## start

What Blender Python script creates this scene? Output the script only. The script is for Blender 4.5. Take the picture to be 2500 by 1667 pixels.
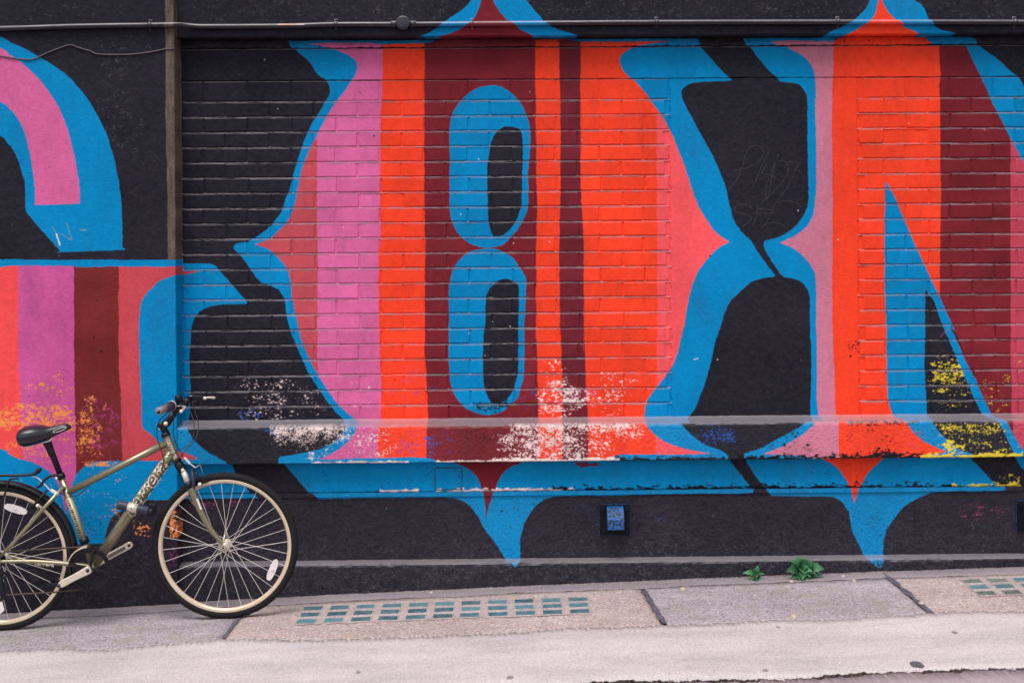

## end
## start

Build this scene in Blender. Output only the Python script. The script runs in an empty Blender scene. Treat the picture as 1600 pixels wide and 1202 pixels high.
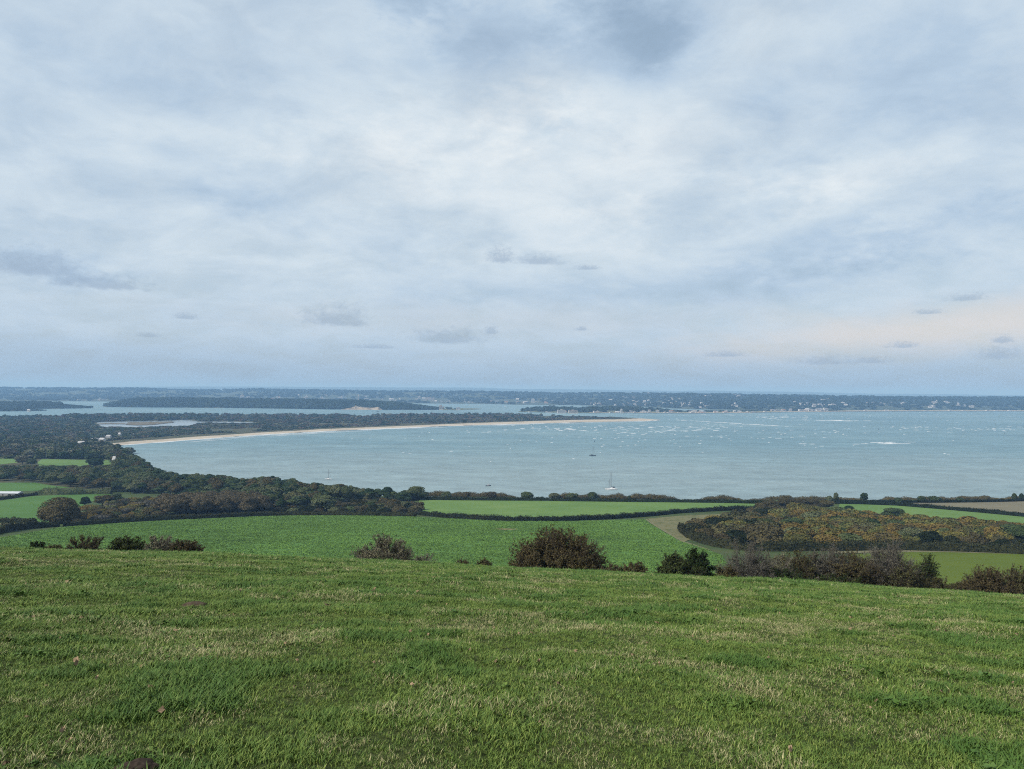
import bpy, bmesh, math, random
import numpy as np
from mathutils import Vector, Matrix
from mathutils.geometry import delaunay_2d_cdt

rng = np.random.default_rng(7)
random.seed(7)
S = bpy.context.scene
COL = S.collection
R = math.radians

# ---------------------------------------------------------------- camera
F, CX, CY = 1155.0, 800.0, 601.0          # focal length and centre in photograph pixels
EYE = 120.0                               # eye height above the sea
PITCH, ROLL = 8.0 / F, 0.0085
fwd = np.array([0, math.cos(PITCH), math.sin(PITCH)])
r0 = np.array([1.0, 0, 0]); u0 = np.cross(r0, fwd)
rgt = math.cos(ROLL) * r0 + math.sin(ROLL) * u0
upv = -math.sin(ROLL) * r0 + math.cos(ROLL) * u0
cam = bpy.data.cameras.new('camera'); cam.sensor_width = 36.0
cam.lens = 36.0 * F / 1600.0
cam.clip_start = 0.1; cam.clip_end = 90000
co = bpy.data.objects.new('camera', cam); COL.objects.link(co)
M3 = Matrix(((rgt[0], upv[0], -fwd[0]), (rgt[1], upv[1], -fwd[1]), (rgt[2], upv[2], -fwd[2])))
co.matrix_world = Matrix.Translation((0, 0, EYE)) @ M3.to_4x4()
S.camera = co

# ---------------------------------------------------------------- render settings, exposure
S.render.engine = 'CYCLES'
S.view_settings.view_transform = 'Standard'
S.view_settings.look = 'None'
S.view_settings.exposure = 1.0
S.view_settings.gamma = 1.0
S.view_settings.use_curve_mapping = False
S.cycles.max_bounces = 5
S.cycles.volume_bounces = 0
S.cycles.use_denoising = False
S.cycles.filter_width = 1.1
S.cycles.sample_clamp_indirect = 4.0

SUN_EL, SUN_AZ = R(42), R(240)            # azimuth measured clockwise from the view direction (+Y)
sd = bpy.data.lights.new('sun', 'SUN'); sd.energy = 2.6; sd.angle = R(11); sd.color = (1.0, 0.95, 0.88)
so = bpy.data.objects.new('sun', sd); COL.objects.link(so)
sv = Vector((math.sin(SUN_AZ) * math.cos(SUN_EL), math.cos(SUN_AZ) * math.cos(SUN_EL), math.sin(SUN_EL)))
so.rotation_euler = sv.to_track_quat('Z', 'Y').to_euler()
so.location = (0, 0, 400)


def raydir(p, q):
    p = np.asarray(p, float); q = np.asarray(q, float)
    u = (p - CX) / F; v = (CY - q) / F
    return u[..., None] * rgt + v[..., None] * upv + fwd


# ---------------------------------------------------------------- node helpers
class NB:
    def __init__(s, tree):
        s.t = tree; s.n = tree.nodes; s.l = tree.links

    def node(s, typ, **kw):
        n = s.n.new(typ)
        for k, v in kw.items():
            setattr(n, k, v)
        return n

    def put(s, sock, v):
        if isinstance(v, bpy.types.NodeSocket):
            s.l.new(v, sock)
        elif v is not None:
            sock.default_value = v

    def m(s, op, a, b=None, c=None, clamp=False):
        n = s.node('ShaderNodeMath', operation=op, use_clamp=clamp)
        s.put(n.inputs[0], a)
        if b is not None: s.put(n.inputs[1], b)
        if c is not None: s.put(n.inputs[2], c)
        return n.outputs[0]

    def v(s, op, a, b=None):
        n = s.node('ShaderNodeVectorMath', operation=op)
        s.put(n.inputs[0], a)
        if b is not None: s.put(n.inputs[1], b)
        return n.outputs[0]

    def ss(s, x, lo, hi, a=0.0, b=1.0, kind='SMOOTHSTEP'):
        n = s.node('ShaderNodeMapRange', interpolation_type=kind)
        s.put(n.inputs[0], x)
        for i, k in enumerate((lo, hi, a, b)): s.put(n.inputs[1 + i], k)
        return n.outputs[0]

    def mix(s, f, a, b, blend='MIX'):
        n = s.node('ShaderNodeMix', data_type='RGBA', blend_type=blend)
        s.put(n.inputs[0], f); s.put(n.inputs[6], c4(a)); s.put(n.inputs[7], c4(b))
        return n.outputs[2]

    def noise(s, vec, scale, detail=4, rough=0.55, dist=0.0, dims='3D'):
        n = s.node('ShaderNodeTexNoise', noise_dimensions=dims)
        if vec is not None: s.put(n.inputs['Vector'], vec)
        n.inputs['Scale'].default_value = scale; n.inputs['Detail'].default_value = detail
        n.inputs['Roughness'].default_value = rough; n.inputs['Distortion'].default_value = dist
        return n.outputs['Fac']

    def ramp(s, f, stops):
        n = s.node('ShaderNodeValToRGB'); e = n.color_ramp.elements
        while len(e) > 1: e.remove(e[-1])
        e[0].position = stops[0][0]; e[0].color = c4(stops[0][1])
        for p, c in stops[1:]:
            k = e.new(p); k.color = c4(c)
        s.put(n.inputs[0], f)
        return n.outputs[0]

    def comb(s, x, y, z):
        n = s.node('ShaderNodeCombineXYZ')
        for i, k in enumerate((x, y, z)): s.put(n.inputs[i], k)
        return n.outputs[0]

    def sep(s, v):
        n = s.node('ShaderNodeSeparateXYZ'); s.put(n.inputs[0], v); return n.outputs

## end
## start

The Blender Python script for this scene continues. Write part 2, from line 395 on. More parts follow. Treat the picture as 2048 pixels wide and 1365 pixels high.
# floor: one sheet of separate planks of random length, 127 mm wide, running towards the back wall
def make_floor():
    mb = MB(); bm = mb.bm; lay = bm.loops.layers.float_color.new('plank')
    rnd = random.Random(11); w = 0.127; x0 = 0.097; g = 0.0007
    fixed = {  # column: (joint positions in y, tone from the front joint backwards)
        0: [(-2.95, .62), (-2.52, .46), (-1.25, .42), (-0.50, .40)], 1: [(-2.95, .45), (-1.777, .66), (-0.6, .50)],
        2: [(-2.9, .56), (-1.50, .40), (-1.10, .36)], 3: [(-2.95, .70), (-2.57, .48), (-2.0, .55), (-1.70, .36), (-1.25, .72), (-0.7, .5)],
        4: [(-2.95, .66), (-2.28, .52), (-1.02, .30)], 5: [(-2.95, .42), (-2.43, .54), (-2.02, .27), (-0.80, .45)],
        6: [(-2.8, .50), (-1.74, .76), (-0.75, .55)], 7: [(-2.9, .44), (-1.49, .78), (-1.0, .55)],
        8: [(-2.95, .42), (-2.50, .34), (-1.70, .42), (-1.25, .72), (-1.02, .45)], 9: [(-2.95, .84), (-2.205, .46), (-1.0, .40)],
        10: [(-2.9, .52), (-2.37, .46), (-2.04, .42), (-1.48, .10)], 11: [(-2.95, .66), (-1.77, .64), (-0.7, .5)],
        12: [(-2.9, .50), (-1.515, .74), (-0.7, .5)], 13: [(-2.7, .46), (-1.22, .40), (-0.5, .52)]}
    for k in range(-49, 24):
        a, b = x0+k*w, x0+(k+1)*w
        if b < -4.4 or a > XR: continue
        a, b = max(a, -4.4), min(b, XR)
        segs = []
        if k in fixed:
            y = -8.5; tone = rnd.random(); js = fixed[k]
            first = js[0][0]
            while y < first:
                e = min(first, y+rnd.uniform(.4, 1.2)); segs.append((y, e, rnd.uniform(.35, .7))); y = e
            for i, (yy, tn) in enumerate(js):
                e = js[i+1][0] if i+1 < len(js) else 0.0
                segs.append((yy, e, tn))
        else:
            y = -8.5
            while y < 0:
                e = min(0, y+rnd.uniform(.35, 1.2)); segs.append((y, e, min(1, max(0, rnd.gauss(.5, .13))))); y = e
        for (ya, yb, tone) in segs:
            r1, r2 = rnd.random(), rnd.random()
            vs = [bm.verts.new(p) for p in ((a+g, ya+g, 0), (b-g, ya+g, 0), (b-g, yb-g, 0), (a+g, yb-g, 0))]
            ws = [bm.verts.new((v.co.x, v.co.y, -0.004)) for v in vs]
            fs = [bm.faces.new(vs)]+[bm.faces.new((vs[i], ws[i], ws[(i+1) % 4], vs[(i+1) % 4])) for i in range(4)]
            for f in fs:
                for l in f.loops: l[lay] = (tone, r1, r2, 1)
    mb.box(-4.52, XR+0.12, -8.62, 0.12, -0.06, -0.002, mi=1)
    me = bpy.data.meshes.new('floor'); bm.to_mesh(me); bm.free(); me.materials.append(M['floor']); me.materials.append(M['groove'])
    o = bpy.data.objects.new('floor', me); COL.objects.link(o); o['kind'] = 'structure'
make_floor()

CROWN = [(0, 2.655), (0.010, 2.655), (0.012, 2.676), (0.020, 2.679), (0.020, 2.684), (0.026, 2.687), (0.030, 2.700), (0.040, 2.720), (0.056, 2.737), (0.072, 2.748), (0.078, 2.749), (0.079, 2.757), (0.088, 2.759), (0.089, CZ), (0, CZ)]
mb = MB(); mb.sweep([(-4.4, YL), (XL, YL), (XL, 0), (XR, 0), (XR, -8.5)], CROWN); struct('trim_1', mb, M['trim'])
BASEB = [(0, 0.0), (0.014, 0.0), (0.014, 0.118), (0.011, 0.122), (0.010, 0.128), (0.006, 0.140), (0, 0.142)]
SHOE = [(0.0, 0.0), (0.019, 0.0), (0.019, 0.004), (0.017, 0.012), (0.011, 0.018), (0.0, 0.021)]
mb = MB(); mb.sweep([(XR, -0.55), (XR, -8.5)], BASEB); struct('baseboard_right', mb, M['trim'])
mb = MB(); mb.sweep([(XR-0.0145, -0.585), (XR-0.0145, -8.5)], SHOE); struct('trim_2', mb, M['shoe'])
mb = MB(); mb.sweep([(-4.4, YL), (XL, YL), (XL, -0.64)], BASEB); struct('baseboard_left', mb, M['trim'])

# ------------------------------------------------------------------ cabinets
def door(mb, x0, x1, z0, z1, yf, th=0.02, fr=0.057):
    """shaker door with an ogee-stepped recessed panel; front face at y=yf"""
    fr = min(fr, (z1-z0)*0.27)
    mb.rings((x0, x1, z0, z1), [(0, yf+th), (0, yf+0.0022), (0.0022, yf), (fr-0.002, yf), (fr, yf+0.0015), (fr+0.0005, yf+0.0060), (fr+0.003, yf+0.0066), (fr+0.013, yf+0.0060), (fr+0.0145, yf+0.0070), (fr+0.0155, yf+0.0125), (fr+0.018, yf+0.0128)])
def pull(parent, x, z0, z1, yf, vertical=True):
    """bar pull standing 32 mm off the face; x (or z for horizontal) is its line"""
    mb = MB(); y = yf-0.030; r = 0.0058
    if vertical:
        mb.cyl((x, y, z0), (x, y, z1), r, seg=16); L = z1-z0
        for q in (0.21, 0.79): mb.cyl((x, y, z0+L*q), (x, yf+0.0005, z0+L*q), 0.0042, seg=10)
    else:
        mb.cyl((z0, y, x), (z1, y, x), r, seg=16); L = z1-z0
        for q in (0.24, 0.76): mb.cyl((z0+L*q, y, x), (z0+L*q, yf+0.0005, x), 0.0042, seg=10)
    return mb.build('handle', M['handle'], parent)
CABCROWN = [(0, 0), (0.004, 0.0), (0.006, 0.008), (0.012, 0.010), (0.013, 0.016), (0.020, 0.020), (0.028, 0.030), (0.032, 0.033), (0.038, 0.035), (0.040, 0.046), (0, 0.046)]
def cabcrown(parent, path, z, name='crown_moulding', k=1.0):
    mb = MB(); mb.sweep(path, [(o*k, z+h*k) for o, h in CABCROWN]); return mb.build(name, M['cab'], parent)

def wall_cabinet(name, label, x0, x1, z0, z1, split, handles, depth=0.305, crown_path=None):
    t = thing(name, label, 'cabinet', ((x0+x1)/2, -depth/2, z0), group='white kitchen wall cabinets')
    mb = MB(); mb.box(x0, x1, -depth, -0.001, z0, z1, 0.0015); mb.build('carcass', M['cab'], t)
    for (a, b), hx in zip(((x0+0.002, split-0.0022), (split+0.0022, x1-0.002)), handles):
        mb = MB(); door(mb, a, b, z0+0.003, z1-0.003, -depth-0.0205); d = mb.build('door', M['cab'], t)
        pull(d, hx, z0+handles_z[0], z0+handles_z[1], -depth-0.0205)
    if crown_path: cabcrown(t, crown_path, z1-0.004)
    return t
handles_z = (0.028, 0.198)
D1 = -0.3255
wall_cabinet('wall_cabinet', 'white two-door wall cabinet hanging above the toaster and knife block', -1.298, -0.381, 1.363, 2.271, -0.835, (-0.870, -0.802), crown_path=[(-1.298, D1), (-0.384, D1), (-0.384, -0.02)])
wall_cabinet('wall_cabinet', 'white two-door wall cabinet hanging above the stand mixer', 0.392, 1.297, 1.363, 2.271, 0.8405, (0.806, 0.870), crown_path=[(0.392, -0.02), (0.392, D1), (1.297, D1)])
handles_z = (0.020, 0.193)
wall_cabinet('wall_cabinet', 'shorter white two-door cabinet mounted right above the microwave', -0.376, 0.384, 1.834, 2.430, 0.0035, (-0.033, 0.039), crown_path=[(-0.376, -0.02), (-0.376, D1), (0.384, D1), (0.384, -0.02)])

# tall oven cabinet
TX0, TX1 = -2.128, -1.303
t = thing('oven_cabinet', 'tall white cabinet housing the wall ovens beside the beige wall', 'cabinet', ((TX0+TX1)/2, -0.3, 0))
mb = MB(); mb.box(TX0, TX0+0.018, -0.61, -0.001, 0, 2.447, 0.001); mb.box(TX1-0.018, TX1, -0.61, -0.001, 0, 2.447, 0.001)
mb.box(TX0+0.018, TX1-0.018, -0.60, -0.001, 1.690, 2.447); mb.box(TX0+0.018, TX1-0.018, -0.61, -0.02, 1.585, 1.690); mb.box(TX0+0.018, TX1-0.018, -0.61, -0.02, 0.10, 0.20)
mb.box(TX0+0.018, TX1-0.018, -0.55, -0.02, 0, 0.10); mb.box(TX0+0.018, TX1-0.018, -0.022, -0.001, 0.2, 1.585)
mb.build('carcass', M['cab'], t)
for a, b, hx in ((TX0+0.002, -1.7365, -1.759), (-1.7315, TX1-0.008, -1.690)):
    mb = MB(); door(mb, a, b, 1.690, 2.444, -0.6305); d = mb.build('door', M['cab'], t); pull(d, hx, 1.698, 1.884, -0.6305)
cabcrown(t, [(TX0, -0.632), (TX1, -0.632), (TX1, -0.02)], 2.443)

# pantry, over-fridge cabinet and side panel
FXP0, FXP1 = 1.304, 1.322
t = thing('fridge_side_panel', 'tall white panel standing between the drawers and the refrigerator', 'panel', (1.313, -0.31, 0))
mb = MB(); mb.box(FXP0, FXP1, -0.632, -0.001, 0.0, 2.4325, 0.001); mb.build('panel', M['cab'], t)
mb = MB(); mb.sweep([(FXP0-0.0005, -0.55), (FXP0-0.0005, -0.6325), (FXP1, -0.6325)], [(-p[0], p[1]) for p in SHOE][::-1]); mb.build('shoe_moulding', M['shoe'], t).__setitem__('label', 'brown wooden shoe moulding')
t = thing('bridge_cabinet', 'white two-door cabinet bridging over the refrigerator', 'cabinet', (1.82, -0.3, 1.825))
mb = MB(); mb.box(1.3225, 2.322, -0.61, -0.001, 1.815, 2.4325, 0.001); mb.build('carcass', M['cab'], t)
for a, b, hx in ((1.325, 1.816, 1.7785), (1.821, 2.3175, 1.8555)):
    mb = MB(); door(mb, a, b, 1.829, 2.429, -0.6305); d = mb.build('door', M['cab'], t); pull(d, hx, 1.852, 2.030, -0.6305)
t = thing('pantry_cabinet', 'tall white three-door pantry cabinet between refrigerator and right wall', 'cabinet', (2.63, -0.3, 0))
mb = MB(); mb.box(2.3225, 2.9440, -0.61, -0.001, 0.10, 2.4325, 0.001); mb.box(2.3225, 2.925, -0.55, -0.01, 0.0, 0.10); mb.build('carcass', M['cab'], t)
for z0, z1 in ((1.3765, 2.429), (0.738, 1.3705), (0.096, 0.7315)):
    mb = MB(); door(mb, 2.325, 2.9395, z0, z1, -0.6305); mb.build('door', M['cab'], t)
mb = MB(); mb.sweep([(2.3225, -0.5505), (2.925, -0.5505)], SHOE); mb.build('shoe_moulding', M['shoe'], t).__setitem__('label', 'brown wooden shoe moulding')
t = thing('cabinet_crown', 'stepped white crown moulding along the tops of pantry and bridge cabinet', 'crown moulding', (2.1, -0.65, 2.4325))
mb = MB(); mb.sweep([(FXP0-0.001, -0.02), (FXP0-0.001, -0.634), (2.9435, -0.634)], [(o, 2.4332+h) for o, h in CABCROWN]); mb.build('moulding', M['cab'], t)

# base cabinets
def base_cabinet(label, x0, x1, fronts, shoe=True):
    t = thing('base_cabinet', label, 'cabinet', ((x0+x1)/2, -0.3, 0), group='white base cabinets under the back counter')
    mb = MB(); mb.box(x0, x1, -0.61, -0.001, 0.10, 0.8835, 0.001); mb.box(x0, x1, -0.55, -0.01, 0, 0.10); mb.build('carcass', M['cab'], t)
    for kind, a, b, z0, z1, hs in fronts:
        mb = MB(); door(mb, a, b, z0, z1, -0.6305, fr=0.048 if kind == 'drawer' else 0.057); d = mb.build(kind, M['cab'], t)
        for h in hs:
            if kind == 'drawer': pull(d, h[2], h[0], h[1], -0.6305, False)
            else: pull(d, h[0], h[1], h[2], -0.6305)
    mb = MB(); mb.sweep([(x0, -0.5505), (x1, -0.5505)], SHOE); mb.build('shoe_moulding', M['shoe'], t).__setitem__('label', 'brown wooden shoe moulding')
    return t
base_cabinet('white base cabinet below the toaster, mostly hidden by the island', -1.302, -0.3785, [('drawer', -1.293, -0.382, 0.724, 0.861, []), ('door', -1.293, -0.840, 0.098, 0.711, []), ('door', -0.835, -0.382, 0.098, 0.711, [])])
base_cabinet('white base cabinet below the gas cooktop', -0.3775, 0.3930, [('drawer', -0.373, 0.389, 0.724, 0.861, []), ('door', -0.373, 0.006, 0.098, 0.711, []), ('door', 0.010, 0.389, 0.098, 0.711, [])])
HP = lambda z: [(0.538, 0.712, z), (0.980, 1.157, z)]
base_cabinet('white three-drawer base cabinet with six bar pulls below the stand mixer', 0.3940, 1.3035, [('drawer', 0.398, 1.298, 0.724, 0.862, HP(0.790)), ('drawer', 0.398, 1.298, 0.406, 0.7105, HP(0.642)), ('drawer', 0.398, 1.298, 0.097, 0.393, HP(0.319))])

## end

§ **Problem to work on**: Look over the listing. Pull out every line with the string "only" in it.

§ **Result of the exercise**:
What Blender Python script creates this scene? Output the script only. The script is for Blender 4.5. Take the picture to be 2500 by 1667 pixels.
Build this scene in Blender. Output only the Python script. The script runs in an empty Blender scene. Treat the picture as 1600 pixels wide and 1202 pixels high.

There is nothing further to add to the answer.